Lawyers are on the way. This will be bigger than NORCO.
Leftist Terrorism.
Thanks for that info. I have never been there.
Yup! More dem activity.
This is the first time we have heard of a big chemical plant blowing up. But various other kinds food processing facilities around the country have been burning down at regular intervals in recent years.
I don’t know if this is normal wear and tear, falling competence of factory staff, or something nefarious.
Do you guys remember big fires at other chemical plants over the years? That is, is this explosion normal bad luck? Or do you do you think something else could be involved?
Yes...there have been major accidents/fires/explosions at many large chemical and petrochemical plants over the years. They are rare, but do happen. An underappreciated cause is "downsizing", which gets rid of long-term experienced operations personnel leaving lesser experienced personnel running plants...then booms happen.

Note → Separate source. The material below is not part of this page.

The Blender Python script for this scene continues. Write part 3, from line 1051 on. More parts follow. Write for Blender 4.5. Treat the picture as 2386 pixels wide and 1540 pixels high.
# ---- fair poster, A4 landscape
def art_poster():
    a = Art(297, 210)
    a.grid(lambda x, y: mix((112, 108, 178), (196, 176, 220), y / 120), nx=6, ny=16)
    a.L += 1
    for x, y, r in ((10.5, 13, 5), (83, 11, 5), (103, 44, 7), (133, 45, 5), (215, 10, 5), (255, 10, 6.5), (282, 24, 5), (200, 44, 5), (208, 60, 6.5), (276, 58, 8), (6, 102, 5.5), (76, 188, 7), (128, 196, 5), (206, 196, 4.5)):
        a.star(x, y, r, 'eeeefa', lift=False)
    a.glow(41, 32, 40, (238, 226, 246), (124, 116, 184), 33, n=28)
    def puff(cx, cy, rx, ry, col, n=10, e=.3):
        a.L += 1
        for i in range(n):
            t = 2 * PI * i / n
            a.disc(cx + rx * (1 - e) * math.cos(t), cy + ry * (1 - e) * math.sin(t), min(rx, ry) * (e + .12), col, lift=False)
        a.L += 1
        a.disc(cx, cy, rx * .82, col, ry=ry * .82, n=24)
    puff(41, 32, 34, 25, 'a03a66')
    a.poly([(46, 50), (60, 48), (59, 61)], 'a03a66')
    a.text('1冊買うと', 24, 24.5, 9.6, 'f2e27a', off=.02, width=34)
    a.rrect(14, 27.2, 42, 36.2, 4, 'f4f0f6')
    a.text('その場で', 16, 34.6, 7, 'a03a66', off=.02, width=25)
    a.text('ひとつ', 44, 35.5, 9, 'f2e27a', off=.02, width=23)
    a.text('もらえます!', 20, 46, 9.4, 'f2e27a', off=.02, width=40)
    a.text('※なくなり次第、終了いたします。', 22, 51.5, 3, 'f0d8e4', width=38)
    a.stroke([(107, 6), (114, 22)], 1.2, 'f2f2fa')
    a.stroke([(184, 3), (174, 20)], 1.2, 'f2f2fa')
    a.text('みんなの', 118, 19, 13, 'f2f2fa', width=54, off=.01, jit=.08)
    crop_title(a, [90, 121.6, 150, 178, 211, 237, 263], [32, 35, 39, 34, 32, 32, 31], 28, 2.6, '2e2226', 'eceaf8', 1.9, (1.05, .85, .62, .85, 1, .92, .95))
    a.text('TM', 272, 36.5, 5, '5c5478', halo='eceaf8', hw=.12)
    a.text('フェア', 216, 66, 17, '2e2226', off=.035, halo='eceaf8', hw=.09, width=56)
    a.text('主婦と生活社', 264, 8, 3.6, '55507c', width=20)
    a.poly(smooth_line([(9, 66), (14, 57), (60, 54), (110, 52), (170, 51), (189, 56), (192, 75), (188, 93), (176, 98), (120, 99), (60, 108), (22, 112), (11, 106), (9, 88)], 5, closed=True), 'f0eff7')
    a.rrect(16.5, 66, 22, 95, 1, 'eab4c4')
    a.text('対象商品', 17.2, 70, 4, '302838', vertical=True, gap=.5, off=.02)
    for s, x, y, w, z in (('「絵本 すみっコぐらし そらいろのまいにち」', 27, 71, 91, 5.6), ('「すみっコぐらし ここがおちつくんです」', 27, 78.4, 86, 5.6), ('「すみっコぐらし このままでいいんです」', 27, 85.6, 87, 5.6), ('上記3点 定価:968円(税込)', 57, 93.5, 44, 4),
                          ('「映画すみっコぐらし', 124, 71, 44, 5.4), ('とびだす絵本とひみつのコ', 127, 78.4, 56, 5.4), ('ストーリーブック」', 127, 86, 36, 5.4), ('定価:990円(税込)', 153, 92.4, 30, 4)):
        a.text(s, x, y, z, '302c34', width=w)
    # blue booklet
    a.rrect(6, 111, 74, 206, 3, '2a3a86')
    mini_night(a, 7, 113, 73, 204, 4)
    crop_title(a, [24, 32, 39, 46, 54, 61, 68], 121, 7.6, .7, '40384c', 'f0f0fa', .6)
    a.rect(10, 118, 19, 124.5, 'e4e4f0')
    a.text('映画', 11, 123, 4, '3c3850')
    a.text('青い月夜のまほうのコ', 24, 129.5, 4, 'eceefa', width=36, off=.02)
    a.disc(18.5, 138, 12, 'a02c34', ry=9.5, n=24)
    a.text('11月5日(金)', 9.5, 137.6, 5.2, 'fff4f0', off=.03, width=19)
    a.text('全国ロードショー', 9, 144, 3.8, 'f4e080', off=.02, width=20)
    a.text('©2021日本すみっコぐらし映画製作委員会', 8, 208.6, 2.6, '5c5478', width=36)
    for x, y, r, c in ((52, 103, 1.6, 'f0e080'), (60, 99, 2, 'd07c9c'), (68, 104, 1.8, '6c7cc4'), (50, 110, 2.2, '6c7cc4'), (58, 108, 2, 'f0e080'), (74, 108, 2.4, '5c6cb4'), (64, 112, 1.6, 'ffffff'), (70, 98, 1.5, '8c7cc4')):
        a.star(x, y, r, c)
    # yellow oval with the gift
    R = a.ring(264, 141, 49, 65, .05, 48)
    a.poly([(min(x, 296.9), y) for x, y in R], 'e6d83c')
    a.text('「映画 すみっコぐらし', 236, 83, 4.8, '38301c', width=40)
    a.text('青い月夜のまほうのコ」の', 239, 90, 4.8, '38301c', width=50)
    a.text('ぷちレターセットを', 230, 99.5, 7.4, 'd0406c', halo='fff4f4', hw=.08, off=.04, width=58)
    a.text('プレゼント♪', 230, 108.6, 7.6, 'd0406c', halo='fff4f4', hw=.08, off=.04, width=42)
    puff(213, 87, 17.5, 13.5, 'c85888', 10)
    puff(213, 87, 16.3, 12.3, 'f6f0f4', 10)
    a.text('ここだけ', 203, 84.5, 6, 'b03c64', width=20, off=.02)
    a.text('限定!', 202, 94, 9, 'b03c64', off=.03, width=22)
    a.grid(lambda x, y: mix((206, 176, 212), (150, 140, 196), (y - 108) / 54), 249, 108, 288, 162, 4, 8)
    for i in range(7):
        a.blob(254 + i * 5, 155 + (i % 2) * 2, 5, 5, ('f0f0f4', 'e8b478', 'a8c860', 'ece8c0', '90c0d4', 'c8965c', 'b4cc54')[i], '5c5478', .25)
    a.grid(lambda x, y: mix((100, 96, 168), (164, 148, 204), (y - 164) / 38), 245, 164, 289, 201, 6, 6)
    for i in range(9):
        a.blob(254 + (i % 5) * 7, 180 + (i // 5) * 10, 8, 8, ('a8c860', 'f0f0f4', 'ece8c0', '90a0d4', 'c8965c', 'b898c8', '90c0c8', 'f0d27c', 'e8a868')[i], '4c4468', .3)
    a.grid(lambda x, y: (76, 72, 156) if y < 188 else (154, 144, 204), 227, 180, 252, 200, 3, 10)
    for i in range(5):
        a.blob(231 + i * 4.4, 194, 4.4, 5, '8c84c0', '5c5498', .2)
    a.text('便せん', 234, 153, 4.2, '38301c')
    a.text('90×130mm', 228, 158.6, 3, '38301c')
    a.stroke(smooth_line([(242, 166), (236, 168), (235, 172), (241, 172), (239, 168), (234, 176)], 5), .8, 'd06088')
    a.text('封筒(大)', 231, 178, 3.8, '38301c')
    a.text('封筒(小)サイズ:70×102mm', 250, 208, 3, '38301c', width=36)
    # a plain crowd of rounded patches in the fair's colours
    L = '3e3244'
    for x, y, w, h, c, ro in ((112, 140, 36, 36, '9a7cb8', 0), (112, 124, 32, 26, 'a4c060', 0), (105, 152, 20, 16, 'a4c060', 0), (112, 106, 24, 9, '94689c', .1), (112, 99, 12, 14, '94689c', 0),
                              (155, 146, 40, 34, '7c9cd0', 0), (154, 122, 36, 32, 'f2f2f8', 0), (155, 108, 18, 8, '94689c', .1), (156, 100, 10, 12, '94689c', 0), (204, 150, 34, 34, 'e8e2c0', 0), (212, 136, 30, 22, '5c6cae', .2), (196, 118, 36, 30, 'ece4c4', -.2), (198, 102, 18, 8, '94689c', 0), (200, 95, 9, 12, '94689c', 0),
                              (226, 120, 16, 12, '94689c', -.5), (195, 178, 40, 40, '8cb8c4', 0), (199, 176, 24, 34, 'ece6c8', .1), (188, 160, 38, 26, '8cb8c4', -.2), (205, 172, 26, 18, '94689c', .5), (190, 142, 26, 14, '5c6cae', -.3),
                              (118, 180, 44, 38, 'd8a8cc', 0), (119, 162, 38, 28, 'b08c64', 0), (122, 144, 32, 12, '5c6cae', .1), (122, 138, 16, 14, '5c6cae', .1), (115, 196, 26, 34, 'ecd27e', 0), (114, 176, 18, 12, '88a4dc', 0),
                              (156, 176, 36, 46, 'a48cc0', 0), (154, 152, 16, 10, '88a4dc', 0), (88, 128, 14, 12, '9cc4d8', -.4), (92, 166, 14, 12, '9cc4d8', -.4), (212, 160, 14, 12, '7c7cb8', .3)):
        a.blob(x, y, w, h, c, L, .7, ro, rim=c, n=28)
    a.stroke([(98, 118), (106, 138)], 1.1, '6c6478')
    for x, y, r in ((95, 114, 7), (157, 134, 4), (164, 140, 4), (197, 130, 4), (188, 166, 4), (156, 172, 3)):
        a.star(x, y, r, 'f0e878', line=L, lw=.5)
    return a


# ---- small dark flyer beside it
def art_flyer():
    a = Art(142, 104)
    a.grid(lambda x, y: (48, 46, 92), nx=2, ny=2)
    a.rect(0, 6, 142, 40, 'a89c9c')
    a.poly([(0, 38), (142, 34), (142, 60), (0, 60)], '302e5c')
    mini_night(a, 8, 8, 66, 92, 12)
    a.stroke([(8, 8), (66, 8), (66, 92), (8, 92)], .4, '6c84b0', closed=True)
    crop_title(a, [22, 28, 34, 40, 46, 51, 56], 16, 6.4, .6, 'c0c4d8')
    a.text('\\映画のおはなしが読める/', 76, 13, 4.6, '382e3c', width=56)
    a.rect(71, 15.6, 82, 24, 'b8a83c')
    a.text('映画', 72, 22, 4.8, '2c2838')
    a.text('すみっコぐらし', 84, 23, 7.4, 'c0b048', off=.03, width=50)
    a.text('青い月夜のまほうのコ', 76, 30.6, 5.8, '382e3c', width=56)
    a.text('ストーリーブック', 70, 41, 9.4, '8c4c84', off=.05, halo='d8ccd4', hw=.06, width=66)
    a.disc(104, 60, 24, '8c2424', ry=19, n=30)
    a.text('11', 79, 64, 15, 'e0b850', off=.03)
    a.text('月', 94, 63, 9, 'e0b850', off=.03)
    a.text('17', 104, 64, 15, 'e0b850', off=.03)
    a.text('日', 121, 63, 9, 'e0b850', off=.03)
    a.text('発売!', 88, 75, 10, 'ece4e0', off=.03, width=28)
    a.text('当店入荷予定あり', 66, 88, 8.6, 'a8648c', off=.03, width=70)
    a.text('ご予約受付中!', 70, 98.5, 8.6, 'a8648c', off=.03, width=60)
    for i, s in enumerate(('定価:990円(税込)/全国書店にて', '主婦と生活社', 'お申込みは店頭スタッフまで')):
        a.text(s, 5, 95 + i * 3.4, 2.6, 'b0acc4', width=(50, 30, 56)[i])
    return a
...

Lots of infrastructure destruction over the past few years.
Chemical manufacturing and refining have their own variety of hazards associated with them. I have zero knowledge or detail regarding the specific incident at this chemical complex in Plaquemine. I am though well experienced in the chemical and refining industries, very closely related to each other. Blissfully retired ChE.
The feed stocks and products usually are flammable, corrosive, and/or have health hazards under certain conditions. These are managed via training, maintenance, design and obsessive attention to detail.
There are differences in the safety culture from on company to another. Myself as an example…. My root training and experience was with companies with extremely high end safety cultures and training.
Later in my career and in consulting, I simply needed to pull a sample of liquid from a 500K gallon tank. I made an appointment with operations and an operator and I went out to the tank. The operator's PPE gear was normal Nomex coveralls, hard hat, steel toe boots, heavy dish washing grade gloves and a full face gas mask. By my company's and my own personal standards using MSDS information, I was more robustly dressed out. Rubber steel toe boots, Nomex, hard hat, full chemical slicker suit with hood, heavy chemical grade gloves and gas mask.
In the 80-90 time frame there were several incidents with mass fatalities in chemical and refining and safety incidents industry wide were increasing. The two I have in mind had about 30-40 fatalities each IIRC. Both happened during plant maintenance shutdowns.
Root cause…. Contractor maintenance crews did not speak or understand English. Base safety training was haphazard, daily safety and work task briefings involved folks bobbing their head yes I understand but they started the day not knowing exact conditions. Both of these incidents happened during total maintenance shutdown and were because lockout padlocks on valves and pumps were removed with a bolt cutter. To address this training problem, a regional safety council was established to provide base and specialized safety training for all contractor persons. This was in both English and Spanish. Due to my work as a consultant, I had to going through this regional training in at least half a dozen regions in the US.
I've been on a number of HAZOPS (hazard operations) teams. This is an OSHA requirement for all new and most modified systems before they can be brought online. This is typically a small core of senior operators, a production engineer, a process engineering expert, a manager and a secretary to create the record of the review. In the 90s when the HAZOPS review became mandatory, all existing operations had to reviewed by a certain date as well. It took one refinery I'm familiar with 12 months to work through all their existing units.
Good summary.
So if its been awhile—people forgot the dangers of being careless, inattentive or just being an amateur newbie who speaks another language.